### Given material ###
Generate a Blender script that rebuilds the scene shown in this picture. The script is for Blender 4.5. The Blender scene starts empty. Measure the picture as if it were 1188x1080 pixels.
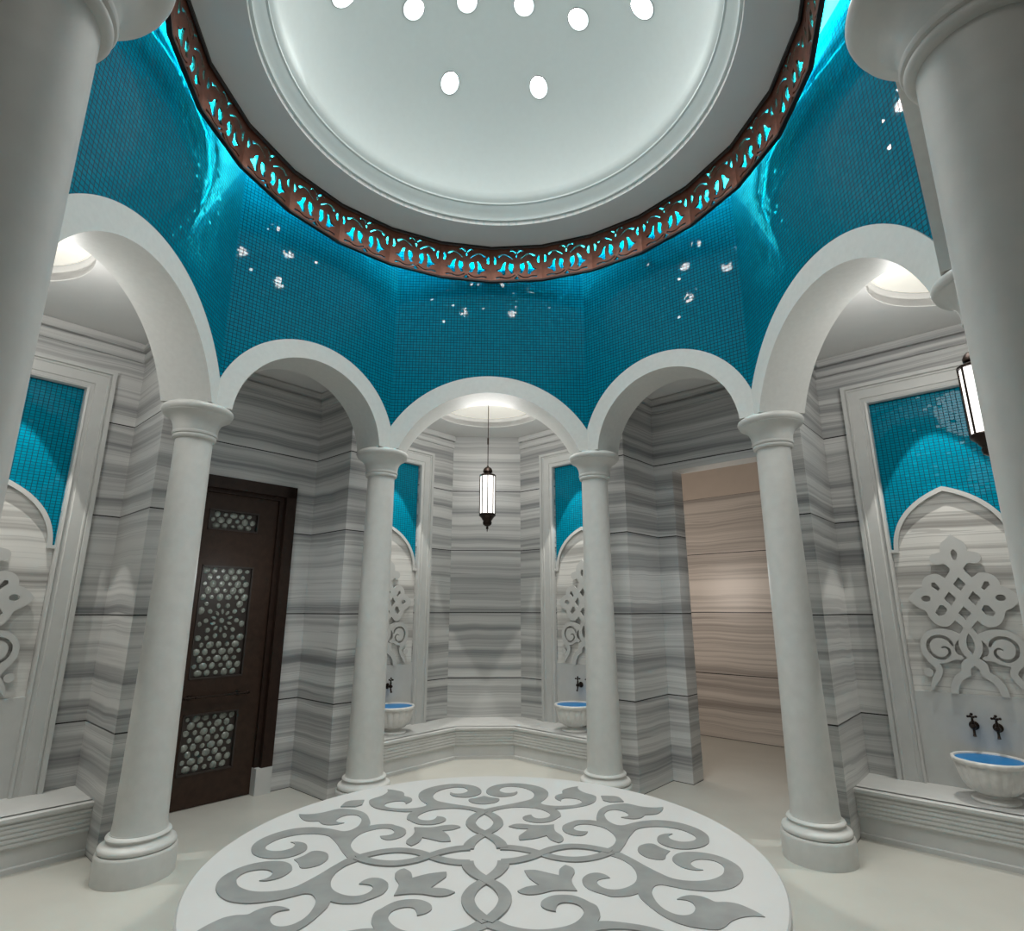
import bpy, math, random
from mathutils import Vector, Matrix
from mathutils.geometry import tessellate_polygon
random.seed(7)
PI = math.pi
S = 1.4            # metres per plan unit
H0 = 1.171         # camera height in plan units; z below is relative to the camera height
R2 = math.sqrt(2)
scene = bpy.context.scene
COL = scene.collection

def zz(z): return (z + H0) * S          # plan z -> metres above floor

# ------------------------------------------------------------------ materials
def new_mat(name):
    m = bpy.data.materials.new(name); m.use_nodes = True
    nt = m.node_tree; b = nt.nodes['Principled BSDF']
    return m, nt, b
def N(nt, t, **k):
    n = nt.nodes.new(t)
    for a, v in k.items(): setattr(n, a, v)
    return n
def math_(nt, op, a, b=None, c=None):
    n = nt.nodes.new('ShaderNodeMath'); n.operation = op
    for i, v in enumerate((a, b, c)):
        if v is None: continue
        if isinstance(v, (int, float)): n.inputs[i].default_value = v
        else: nt.links.new(v, n.inputs[i])
    return n.outputs[0]
def mix(nt, f, a, b):
    n = nt.nodes.new('ShaderNodeMix'); n.data_type = 'RGBA'
    for i, v in ((0, f), (6, a), (7, b)):
        if isinstance(v, (int, float)): n.inputs[i].default_value = v
        elif isinstance(v, tuple): n.inputs[i].default_value = v
        else: nt.links.new(v, n.inputs[i])
    return n.outputs[2]
def c4(c): return (c[0], c[1], c[2], 1)

def plain(name, col, rough=.4, metal=0, spec=.5, var=.04, scale=6, bump=0, coat=0):
    m, nt, b = new_mat(name)
    tc = N(nt, 'ShaderNodeTexCoord'); no = N(nt, 'ShaderNodeTexNoise'); no.inputs['Scale'].default_value = scale
    no.inputs['Detail'].default_value = 6
    nt.links.new(tc.outputs['Object'], no.inputs['Vector'])
    lo = tuple(max(0, x * (1 - var * 2)) for x in col); hi = tuple(min(1, x * (1 + var)) for x in col)
    nt.links.new(mix(nt, no.outputs['Fac'], c4(lo), c4(hi)), b.inputs['Base Color'])
    b.inputs['Roughness'].default_value = rough; b.inputs['Metallic'].default_value = metal
    b.inputs['Specular IOR Level'].default_value = spec
    if coat: b.inputs['Coat Weight'].default_value = coat
    if bump:
        bp = N(nt, 'ShaderNodeBump'); bp.inputs['Strength'].default_value = bump; bp.inputs['Distance'].default_value = .01
        nt.links.new(no.outputs['Fac'], bp.inputs['Height']); nt.links.new(bp.outputs[0], b.inputs['Normal'])
    return m
def emis(name, col, strength):
    m, nt, b = new_mat(name)
    b.inputs['Base Color'].default_value = c4(col)
    b.inputs['Emission Color'].default_value = c4(col); b.inputs['Emission Strength'].default_value = strength
    return m

def striped_marble(name, light, dark, joints=True, seed=0.0, contrast=1.0):
    """Banded grey marble: bands follow height, slab joints every 0.8 m."""
    m, nt, b = new_mat(name)
    g = N(nt, 'ShaderNodeNewGeometry'); sx = N(nt, 'ShaderNodeSeparateXYZ'); nt.links.new(g.outputs['Position'], sx.inputs[0])
    z = sx.outputs['Z']
    oi = N(nt, 'ShaderNodeObjectInfo')
    warp = N(nt, 'ShaderNodeTexNoise'); warp.inputs['Scale'].default_value = 1.1; warp.inputs['Detail'].default_value = 2
    nt.links.new(g.outputs['Position'], warp.inputs['Vector'])
    zw = math_(nt, 'MULTIPLY_ADD', warp.outputs['Fac'], .09, z)
    row = math_(nt, 'FLOOR', math_(nt, 'DIVIDE', z, .795))
    off = math_(nt, 'MULTIPLY', row, 3.37)
    def band(sc, hs, detail, rough, sd):
        cx = N(nt, 'ShaderNodeCombineXYZ')
        nt.links.new(math_(nt, 'MULTIPLY', sx.outputs['X'], hs), cx.inputs[0])
        nt.links.new(math_(nt, 'MULTIPLY_ADD', sx.outputs['Y'], hs, sd), cx.inputs[1])
        nt.links.new(math_(nt, 'ADD', math_(nt, 'MULTIPLY', zw, sc), off), cx.inputs[2])
        n = N(nt, 'ShaderNodeTexNoise'); n.inputs['Scale'].default_value = 1; n.inputs['Detail'].default_value = detail
        n.inputs['Roughness'].default_value = rough
        nt.links.new(cx.outputs[0], n.inputs['Vector'])
        return n.outputs['Fac']
    a = band(7.2, .09, 4, .60, seed); bnd = band(34, .2, 2, .6, seed + 4)
    v = math_(nt, 'ADD', math_(nt, 'MULTIPLY', a, .72), math_(nt, 'MULTIPLY', bnd, .28))
    cr = N(nt, 'ShaderNodeValToRGB'); nt.links.new(v, cr.inputs[0])
    e = cr.color_ramp.elements
    mid = tuple((l + d) / 2 for l, d in zip(light, dark))
    e[0].position = .34; e[0].color = c4(dark)
    e[1].position = .59; e[1].color = c4(light)
    x = e.new(.46); x.color = c4(mid)
    x = e.new(.53); x.color = c4(tuple(m_ + (l - m_) * .75 for m_, l in zip(mid, light)))
    col = cr.outputs[0]
    # fine dark veins
    vn = band(24, .1, 1, .5, seed + 9)
    vein = math_(nt, 'LESS_THAN', math_(nt, 'ABSOLUTE', math_(nt, 'SUBTRACT', vn, .44)), .010)
    col = mix(nt, math_(nt, 'MULTIPLY', vein, .35), col, c4(tuple(d * .7 for d in dark)))
    if joints:
        fr = math_(nt, 'FRACT', math_(nt, 'ADD', math_(nt, 'DIVIDE', z, .797), .5))
        j = math_(nt, 'LESS_THAN', math_(nt, 'ABSOLUTE', math_(nt, 'SUBTRACT', fr, .5)), .0065)
        col = mix(nt, j, col, (.015, .014, .013, 1))
    nt.links.new(col, b.inputs['Base Color'])
    b.inputs['Roughness'].default_value = .3
    b.inputs['Specular IOR Level'].default_value = .4
    return m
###
### The problem
Restate the full listing verbatim and drop every picture.

### Full response
Generate a Blender script that rebuilds the scene shown in this picture. The script is for Blender 4.5. The Blender scene starts empty. Measure the picture as if it were 1188x1080 pixels.
import bpy, math, random
from mathutils import Vector, Matrix
from mathutils.geometry import tessellate_polygon
random.seed(7)
PI = math.pi
S = 1.4            # metres per plan unit
H0 = 1.171         # camera height in plan units; z below is relative to the camera height
R2 = math.sqrt(2)
scene = bpy.context.scene
COL = scene.collection

def zz(z): return (z + H0) * S          # plan z -> metres above floor

# ------------------------------------------------------------------ materials
def new_mat(name):
    m = bpy.data.materials.new(name); m.use_nodes = True
    nt = m.node_tree; b = nt.nodes['Principled BSDF']
    return m, nt, b
def N(nt, t, **k):
    n = nt.nodes.new(t)
    for a, v in k.items(): setattr(n, a, v)
    return n
def math_(nt, op, a, b=None, c=None):
    n = nt.nodes.new('ShaderNodeMath'); n.operation = op
    for i, v in enumerate((a, b, c)):
        if v is None: continue
        if isinstance(v, (int, float)): n.inputs[i].default_value = v
        else: nt.links.new(v, n.inputs[i])
    return n.outputs[0]
def mix(nt, f, a, b):
    n = nt.nodes.new('ShaderNodeMix'); n.data_type = 'RGBA'
    for i, v in ((0, f), (6, a), (7, b)):
        if isinstance(v, (int, float)): n.inputs[i].default_value = v
        elif isinstance(v, tuple): n.inputs[i].default_value = v
        else: nt.links.new(v, n.inputs[i])
    return n.outputs[2]
def c4(c): return (c[0], c[1], c[2], 1)

def plain(name, col, rough=.4, metal=0, spec=.5, var=.04, scale=6, bump=0, coat=0):
    m, nt, b = new_mat(name)
    tc = N(nt, 'ShaderNodeTexCoord'); no = N(nt, 'ShaderNodeTexNoise'); no.inputs['Scale'].default_value = scale
    no.inputs['Detail'].default_value = 6
    nt.links.new(tc.outputs['Object'], no.inputs['Vector'])
    lo = tuple(max(0, x * (1 - var * 2)) for x in col); hi = tuple(min(1, x * (1 + var)) for x in col)
    nt.links.new(mix(nt, no.outputs['Fac'], c4(lo), c4(hi)), b.inputs['Base Color'])
    b.inputs['Roughness'].default_value = rough; b.inputs['Metallic'].default_value = metal
    b.inputs['Specular IOR Level'].default_value = spec
    if coat: b.inputs['Coat Weight'].default_value = coat
    if bump:
        bp = N(nt, 'ShaderNodeBump'); bp.inputs['Strength'].default_value = bump; bp.inputs['Distance'].default_value = .01
        nt.links.new(no.outputs['Fac'], bp.inputs['Height']); nt.links.new(bp.outputs[0], b.inputs['Normal'])
    return m
def emis(name, col, strength):
    m, nt, b = new_mat(name)
    b.inputs['Base Color'].default_value = c4(col)
    b.inputs['Emission Color'].default_value = c4(col); b.inputs['Emission Strength'].default_value = strength
    return m

def striped_marble(name, light, dark, joints=True, seed=0.0, contrast=1.0):
    """Banded grey marble: bands follow height, slab joints every 0.8 m."""
    m, nt, b = new_mat(name)
    g = N(nt, 'ShaderNodeNewGeometry'); sx = N(nt, 'ShaderNodeSeparateXYZ'); nt.links.new(g.outputs['Position'], sx.inputs[0])
    z = sx.outputs['Z']
    oi = N(nt, 'ShaderNodeObjectInfo')
    warp = N(nt, 'ShaderNodeTexNoise'); warp.inputs['Scale'].default_value = 1.1; warp.inputs['Detail'].default_value = 2
    nt.links.new(g.outputs['Position'], warp.inputs['Vector'])
    zw = math_(nt, 'MULTIPLY_ADD', warp.outputs['Fac'], .09, z)
    row = math_(nt, 'FLOOR', math_(nt, 'DIVIDE', z, .795))
    off = math_(nt, 'MULTIPLY', row, 3.37)
    def band(sc, hs, detail, rough, sd):
        cx = N(nt, 'ShaderNodeCombineXYZ')
        nt.links.new(math_(nt, 'MULTIPLY', sx.outputs['X'], hs), cx.inputs[0])
        nt.links.new(math_(nt, 'MULTIPLY_ADD', sx.outputs['Y'], hs, sd), cx.inputs[1])
        nt.links.new(math_(nt, 'ADD', math_(nt, 'MULTIPLY', zw, sc), off), cx.inputs[2])
        n = N(nt, 'ShaderNodeTexNoise'); n.inputs['Scale'].default_value = 1; n.inputs['Detail'].default_value = detail
        n.inputs['Roughness'].default_value = rough
        nt.links.new(cx.outputs[0], n.inputs['Vector'])
        return n.outputs['Fac']
    a = band(7.2, .09, 4, .60, seed); bnd = band(34, .2, 2, .6, seed + 4)
    v = math_(nt, 'ADD', math_(nt, 'MULTIPLY', a, .72), math_(nt, 'MULTIPLY', bnd, .28))
    cr = N(nt, 'ShaderNodeValToRGB'); nt.links.new(v, cr.inputs[0])
    e = cr.color_ramp.elements
    mid = tuple((l + d) / 2 for l, d in zip(light, dark))
    e[0].position = .34; e[0].color = c4(dark)
    e[1].position = .59; e[1].color = c4(light)
    x = e.new(.46); x.color = c4(mid)
    x = e.new(.53); x.color = c4(tuple(m_ + (l - m_) * .75 for m_, l in zip(mid, light)))
    col = cr.outputs[0]
    # fine dark veins
    vn = band(24, .1, 1, .5, seed + 9)
    vein = math_(nt, 'LESS_THAN', math_(nt, 'ABSOLUTE', math_(nt, 'SUBTRACT', vn, .44)), .010)
    col = mix(nt, math_(nt, 'MULTIPLY', vein, .35), col, c4(tuple(d * .7 for d in dark)))
    if joints:
        fr = math_(nt, 'FRACT', math_(nt, 'ADD', math_(nt, 'DIVIDE', z, .797), .5))
        j = math_(nt, 'LESS_THAN', math_(nt, 'ABSOLUTE', math_(nt, 'SUBTRACT', fr, .5)), .0065)
        col = mix(nt, j, col, (.015, .014, .013, 1))
    nt.links.new(col, b.inputs['Base Color'])
    b.inputs['Roughness'].default_value = .3
    b.inputs['Specular IOR Level'].default_value = .4
    return m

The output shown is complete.